A key aspect of this problem, especially in California, is the indemnification defense obligation. By both common and statutory law, the concept of indemnification includes two separate duties, a reimbursement obligation regarding covered losses, and a defense obligation regarding covered claims. Prior to the 2008 California Supreme Court decision in Crawford vs. Weather Shield, the common understanding was that the defense obligation was related to the loss reimbursement obligation. Thus, if an A/E’s indemnification was triggered by its negligence (as opposed to, for example, merely “arising out of its services”), then it had no duty to provide either reimbursement or defense unless and until it was determined to be negligent. Crawford, while professing to merely reveal the law as it has always been, profoundly changed this notion, holding that the reimburse and defense duties were separate and distinct, and that unless the contract expressly provided otherwise, the defense obligation was immediate and not fault-based. Thus, if an A/E with a negligence-triggered indemnification was not negligent and therefore has no loss reimbursement obligation, it nevertheless still has a defense obligation, and that obligation arises immediately when the client makes a demand, and applies even if the A/E was totally negligence-free — not unlike the defense of an insured driver provided by an automobile liability insurance company.

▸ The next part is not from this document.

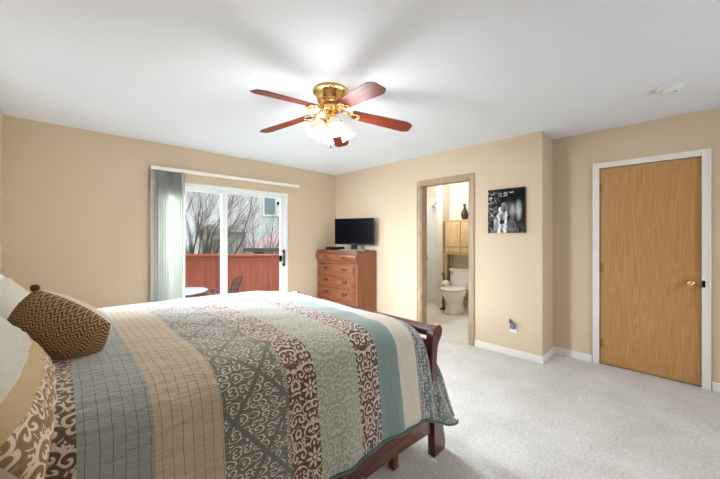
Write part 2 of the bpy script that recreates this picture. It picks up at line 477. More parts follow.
box(b, (XH, YB - T, 0), (2.0, YB, H)); box(b, (3.2, YB - T, 0), (X2, YB, H)); box(b, (2.0, YB - T, 0), (3.2, YB, 0.95)); box(b, (2.0, YB - T, 2.08), (3.2, YB, H))  # gap added in this unseen wall to admit the rear fill light
struct('wall_rear', b, M['wall'])

BT, BH = 0.013, 0.078
def bboard(name, a, c):
    b = B(); box(b, a, c, 0.004); struct(name, b, M['trim'])
bboard('baseboard_bathroom_side', (X1 - BT, YJ - BT, 0), (X1, BY0 - 0.062, BH))
bboard('baseboard_corner', (X1 - BT, BY1 + 0.062, 0), (X1, Y0, BH))
bboard('baseboard_jog', (X1, YJ - BT, 0), (X2, YJ, BH))
bboard('baseboard_recess', (X2 - BT, OY1 + 0.06, 0), (X2, YJ - BT, BH))
bboard('baseboard_recess_right', (X2 - BT, YB, 0), (X2, OY0 - 0.06, BH))
bboard('baseboard_window_side', (XH, Y0 - BT, 0), (DX0 - 0.03, Y0, BH))
bboard('baseboard_window_right', (DX1 + 0.03, Y0 - BT, 0), (X1 - BT, Y0, BH))
bboard('baseboard_headboard_side', (XH, YB, 0), (XH + BT, Y0 - BT, BH))
bboard('baseboard_rear', (XH + BT, YB, 0), (X2 - BT, YB + BT, BH))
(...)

This risk of an immediate and no-fault defense obligation is greatly exacerbated by the way the liability insurance industry has evolved over the decades. General liability, or CGL, policies, which typically have “professional services” exclusions, do cover “contractual liability.” Thus, a contractor can assume project risk by contract and pass it on to its CGL insurer (for a premium that can be included in the construction contract budget so that ultimately the cost of insuring the related project risk is borne by the project owner). Professional liability, or E&O, policies, however, cover only fault-related liability, and do not cover liability solely contractual liability. Thus, if an A/E contracts (even inadvertently) to assume a no-fault indemnification obligation and is then called upon to defend its client regarding a claim related to its professional services, it is not covered by its CGL insurer because of the “professional services” policy exclusion, and it is not covered by its E&O insurer because its defense liability is solely contractual.

Effective January 1, 2018, this problem has largely been remedied by a profound change in California statutory law. Pursuant to SB 496 (which was signed by Governor Brown on April 28th), Civil Code section 2782.8 is amended to provide that any contract for architectural, engineering, landscape architectural or surveying professional services entered into on or after this date with a private or non-state governmental entity client automatically and irrevocably provides that the A/E’s cost of defending its client cannot exceed its proportionate percentage of fault. While in the legal world everything is arguable, almost certainly this limitation trumps any argument for a no-fault defense obligation, and thus largely coordinates the contractual indemnification liability with the insurance protection provided by standard E&O policies.

Note that this statutory protection does not apply to contracts with any California state agency, or to contracts with professionals other than those enumerated above such as interior designers, cost estimators, PMs and CMs.

While the new law is not retroactive, pursuant to earlier versions of Civil Code section 2782.8 there are arguable limitations on indemnification defense obligations in contracts entered into prior to January 1, 2018.

In addition, for any contract entered into before the Crawford decision by parties that did not intend to create a no-fault defense obligation but failed to understand the law as later “revealed,” arguably the contract can be reformed to conform to what was intended.

Contractual indemnification provisions remain dangerous, and will be so as long as such provisions are drafted and enforced by lawyers; but the Legislature — lead by Senator Cannella (the Legislature’s only engineer), and lobbied for by especially ACEC and the AIACC – has just taken a giant step in the right direction.